▶ _THE REQUEST_: In the listing below, find every line containing "holes" and copy it out.

▶ _DATA PROVIDED_:
****************************************
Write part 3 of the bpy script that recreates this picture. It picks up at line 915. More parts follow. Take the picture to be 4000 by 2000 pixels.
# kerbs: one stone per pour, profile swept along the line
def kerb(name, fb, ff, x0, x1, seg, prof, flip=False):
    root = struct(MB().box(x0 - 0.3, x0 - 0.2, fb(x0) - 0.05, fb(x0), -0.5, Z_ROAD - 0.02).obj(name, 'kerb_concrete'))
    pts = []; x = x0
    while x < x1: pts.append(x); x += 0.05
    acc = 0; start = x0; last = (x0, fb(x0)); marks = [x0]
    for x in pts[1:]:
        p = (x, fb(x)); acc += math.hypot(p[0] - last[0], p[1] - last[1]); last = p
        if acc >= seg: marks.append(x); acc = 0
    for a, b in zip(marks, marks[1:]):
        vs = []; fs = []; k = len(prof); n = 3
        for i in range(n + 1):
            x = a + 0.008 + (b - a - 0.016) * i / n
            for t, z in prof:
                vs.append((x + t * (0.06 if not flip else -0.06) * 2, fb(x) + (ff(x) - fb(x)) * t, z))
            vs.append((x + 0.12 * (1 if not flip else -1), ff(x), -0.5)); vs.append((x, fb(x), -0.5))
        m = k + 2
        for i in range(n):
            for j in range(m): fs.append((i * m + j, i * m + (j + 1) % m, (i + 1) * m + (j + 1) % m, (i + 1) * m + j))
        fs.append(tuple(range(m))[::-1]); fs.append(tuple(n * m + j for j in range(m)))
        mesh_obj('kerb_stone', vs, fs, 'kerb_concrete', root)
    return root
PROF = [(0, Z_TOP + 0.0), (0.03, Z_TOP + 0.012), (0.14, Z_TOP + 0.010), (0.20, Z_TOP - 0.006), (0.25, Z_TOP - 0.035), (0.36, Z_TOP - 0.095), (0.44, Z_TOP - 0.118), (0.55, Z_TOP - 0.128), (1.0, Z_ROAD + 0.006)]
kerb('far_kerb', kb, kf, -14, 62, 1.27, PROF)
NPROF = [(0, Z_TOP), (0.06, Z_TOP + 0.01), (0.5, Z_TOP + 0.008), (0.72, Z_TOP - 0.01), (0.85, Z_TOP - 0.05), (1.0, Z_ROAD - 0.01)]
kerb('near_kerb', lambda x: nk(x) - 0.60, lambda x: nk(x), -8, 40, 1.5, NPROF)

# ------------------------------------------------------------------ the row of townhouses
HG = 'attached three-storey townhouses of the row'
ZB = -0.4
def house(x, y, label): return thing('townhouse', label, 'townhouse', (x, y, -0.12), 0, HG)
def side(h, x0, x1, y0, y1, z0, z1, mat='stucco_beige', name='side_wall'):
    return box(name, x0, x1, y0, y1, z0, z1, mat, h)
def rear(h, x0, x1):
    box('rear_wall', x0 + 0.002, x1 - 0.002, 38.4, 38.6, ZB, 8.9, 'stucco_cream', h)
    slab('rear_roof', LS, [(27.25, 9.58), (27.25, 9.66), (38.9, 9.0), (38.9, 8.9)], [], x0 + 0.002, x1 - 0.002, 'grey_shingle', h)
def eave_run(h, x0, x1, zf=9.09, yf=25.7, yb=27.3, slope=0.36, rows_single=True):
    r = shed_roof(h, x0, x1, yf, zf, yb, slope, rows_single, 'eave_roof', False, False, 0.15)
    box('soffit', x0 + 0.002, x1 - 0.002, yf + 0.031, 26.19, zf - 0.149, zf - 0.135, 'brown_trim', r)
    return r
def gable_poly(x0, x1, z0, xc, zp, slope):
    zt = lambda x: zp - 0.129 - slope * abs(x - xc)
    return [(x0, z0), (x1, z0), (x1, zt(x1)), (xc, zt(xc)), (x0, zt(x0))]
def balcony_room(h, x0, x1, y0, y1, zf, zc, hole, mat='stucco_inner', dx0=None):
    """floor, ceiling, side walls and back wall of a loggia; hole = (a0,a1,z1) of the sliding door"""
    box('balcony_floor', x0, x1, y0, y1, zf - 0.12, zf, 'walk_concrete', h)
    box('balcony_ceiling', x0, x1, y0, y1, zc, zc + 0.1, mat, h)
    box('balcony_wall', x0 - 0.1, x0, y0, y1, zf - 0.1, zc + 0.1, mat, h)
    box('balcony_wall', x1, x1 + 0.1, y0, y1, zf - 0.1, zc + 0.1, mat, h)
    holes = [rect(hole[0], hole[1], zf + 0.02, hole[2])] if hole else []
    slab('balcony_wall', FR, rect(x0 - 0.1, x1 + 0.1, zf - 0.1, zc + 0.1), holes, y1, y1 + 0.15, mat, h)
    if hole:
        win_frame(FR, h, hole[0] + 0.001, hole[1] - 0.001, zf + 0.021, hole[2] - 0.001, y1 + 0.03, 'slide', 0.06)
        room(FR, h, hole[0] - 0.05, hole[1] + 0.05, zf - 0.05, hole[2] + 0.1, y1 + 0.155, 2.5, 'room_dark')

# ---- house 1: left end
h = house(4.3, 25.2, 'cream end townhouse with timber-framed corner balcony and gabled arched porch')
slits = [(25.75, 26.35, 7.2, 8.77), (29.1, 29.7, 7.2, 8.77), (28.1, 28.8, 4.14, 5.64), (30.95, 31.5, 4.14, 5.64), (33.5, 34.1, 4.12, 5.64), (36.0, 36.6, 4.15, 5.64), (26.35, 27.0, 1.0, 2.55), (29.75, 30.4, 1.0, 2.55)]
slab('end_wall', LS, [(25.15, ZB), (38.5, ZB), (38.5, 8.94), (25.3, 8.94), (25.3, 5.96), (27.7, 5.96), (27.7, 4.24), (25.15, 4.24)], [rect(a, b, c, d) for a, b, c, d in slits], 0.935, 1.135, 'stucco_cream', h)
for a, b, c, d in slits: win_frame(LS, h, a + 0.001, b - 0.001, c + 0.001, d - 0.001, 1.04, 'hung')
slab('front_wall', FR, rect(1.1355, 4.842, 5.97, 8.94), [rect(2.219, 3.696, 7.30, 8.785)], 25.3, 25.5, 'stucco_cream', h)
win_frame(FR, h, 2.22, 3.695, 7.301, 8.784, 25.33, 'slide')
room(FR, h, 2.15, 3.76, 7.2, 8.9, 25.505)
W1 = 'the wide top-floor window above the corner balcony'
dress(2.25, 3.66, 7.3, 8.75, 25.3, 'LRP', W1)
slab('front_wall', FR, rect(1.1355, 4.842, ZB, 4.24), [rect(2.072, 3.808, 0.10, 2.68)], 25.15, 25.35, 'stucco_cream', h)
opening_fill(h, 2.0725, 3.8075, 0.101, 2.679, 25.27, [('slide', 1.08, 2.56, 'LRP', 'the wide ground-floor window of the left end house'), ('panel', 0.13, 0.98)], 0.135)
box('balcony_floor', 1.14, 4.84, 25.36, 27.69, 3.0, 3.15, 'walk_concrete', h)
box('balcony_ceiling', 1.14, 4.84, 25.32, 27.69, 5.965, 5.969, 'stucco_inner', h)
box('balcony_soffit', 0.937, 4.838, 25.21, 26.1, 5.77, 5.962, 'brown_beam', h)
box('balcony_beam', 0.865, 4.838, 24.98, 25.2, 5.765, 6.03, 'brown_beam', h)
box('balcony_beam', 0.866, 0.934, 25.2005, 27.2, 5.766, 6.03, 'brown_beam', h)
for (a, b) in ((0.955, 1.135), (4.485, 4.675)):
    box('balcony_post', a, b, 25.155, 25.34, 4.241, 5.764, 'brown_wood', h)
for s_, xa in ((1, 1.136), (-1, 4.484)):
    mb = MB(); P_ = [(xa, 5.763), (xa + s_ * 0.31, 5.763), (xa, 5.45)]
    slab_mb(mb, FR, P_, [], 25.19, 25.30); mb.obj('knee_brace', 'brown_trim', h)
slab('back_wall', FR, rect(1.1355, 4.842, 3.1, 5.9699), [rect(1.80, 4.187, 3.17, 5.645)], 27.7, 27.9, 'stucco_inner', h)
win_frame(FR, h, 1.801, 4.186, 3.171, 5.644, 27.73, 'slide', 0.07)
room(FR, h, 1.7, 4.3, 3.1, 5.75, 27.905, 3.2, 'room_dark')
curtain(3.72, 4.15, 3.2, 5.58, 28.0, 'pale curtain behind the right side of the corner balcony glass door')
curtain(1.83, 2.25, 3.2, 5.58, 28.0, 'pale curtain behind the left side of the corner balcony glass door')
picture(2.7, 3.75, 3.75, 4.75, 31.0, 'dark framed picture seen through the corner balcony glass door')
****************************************
▶ _EXERCISE OUTPUT_:
    holes = [rect(hole[0], hole[1], zf + 0.02, hole[2])] if hole else []
    slab('balcony_wall', FR, rect(x0 - 0.1, x1 + 0.1, zf - 0.1, zc + 0.1), holes, y1, y1 + 0.15, mat, h)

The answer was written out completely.